In the following material, identify every line holding the string "scene" and return it.

------ Data extract

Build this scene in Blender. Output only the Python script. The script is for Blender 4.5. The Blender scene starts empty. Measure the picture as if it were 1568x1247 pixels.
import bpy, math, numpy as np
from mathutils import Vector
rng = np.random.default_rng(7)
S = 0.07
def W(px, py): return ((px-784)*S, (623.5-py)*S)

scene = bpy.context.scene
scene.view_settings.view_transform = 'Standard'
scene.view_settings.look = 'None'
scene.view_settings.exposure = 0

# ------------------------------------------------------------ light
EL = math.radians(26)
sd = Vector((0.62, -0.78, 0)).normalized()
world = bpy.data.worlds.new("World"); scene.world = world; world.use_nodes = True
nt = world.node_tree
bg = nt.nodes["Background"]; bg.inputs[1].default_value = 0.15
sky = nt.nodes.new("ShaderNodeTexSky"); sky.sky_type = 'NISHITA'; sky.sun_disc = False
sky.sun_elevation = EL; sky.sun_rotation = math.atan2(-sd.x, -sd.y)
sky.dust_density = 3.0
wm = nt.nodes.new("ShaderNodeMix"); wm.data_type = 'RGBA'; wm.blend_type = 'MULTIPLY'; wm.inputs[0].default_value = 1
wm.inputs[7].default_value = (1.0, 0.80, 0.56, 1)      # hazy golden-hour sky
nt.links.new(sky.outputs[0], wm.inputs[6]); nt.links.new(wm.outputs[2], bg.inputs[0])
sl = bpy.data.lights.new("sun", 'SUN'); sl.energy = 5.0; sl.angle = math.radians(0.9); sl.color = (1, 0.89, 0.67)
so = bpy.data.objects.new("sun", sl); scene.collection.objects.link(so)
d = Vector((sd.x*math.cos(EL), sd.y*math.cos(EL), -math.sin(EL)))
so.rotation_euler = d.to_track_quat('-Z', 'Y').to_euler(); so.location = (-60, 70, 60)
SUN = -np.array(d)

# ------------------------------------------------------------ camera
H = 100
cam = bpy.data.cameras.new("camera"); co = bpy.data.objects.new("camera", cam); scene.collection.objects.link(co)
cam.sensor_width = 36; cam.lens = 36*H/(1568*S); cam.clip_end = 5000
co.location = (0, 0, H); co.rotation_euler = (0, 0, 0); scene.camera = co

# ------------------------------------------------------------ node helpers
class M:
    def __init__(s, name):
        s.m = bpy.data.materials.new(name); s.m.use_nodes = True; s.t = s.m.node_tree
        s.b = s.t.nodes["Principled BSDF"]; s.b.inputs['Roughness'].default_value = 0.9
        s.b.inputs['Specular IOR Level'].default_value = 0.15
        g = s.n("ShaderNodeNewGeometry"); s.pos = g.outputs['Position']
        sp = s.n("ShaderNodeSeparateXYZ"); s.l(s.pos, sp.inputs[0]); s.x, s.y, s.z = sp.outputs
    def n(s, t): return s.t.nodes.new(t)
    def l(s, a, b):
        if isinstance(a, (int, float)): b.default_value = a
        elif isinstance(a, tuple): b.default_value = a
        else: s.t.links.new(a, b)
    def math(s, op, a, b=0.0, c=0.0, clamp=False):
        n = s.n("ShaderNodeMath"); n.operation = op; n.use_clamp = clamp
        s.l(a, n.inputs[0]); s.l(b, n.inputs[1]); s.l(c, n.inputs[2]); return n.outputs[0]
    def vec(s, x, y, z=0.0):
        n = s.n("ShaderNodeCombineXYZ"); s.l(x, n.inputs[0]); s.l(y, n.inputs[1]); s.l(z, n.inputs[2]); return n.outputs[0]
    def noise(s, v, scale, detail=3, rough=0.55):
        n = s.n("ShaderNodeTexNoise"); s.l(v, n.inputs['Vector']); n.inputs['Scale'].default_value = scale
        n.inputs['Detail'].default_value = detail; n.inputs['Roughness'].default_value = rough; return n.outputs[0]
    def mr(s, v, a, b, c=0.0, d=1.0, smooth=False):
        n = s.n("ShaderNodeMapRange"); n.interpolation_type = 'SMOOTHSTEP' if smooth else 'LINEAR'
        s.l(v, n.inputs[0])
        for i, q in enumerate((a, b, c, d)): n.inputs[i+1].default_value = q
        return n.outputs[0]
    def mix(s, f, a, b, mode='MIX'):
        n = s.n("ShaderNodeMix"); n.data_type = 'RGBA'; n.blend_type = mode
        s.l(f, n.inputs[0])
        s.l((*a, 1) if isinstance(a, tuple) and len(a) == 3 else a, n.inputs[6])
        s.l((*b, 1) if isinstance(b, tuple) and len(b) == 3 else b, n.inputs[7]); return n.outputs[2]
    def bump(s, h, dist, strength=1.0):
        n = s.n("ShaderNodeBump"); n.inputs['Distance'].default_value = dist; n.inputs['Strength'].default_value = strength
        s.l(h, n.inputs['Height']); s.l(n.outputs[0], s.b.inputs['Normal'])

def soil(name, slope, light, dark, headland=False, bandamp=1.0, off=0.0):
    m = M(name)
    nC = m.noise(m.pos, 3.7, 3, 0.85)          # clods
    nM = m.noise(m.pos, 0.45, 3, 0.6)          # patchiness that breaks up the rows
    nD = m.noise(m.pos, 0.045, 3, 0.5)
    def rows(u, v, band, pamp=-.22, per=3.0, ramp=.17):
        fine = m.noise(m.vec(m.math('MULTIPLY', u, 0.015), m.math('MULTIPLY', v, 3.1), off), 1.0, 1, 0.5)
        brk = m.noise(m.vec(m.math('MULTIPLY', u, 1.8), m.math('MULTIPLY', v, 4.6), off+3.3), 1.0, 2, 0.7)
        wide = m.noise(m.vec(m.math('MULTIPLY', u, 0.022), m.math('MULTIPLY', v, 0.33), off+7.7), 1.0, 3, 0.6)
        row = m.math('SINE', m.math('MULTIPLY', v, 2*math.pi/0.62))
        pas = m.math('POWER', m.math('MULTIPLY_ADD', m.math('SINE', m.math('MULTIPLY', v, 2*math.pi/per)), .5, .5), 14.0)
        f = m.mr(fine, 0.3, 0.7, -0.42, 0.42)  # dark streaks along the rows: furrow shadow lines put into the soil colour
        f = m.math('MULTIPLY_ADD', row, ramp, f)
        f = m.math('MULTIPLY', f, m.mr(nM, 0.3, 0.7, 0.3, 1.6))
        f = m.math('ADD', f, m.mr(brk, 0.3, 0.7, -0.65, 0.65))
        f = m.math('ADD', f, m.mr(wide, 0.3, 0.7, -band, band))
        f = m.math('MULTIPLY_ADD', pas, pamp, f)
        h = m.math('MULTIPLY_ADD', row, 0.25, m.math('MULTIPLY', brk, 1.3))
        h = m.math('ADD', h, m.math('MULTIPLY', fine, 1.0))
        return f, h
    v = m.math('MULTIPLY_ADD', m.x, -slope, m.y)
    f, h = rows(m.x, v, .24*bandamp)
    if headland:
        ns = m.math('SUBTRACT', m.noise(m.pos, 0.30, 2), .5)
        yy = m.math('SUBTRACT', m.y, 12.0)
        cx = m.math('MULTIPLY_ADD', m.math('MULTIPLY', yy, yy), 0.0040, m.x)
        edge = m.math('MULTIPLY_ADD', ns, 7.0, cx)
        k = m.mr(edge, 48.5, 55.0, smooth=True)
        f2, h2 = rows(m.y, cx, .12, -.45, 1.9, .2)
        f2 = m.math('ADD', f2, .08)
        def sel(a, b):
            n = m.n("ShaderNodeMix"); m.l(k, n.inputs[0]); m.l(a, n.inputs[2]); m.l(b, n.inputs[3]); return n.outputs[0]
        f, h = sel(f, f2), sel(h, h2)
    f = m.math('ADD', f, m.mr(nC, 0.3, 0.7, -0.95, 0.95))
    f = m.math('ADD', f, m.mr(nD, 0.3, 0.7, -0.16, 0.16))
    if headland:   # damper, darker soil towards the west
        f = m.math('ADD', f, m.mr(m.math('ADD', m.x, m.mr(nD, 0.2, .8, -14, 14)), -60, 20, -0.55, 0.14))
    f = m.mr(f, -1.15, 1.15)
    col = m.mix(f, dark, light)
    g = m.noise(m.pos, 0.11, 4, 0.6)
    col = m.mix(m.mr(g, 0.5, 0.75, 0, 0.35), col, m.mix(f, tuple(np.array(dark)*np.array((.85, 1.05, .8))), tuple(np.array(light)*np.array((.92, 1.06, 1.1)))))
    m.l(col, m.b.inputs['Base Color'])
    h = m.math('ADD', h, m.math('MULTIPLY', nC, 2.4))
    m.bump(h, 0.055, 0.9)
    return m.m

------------

* **Exercise response**:
Build this scene in Blender. Output only the Python script. The script is for Blender 4.5. The Blender scene starts empty. Measure the picture as if it were 1568x1247 pixels.
scene = bpy.context.scene
scene.view_settings.view_transform = 'Standard'
scene.view_settings.look = 'None'
scene.view_settings.exposure = 0
world = bpy.data.worlds.new("World"); scene.world = world; world.use_nodes = True
so = bpy.data.objects.new("sun", sl); scene.collection.objects.link(so)
cam = bpy.data.cameras.new("camera"); co = bpy.data.objects.new("camera", cam); scene.collection.objects.link(co)
co.location = (0, 0, H); co.rotation_euler = (0, 0, 0); scene.camera = co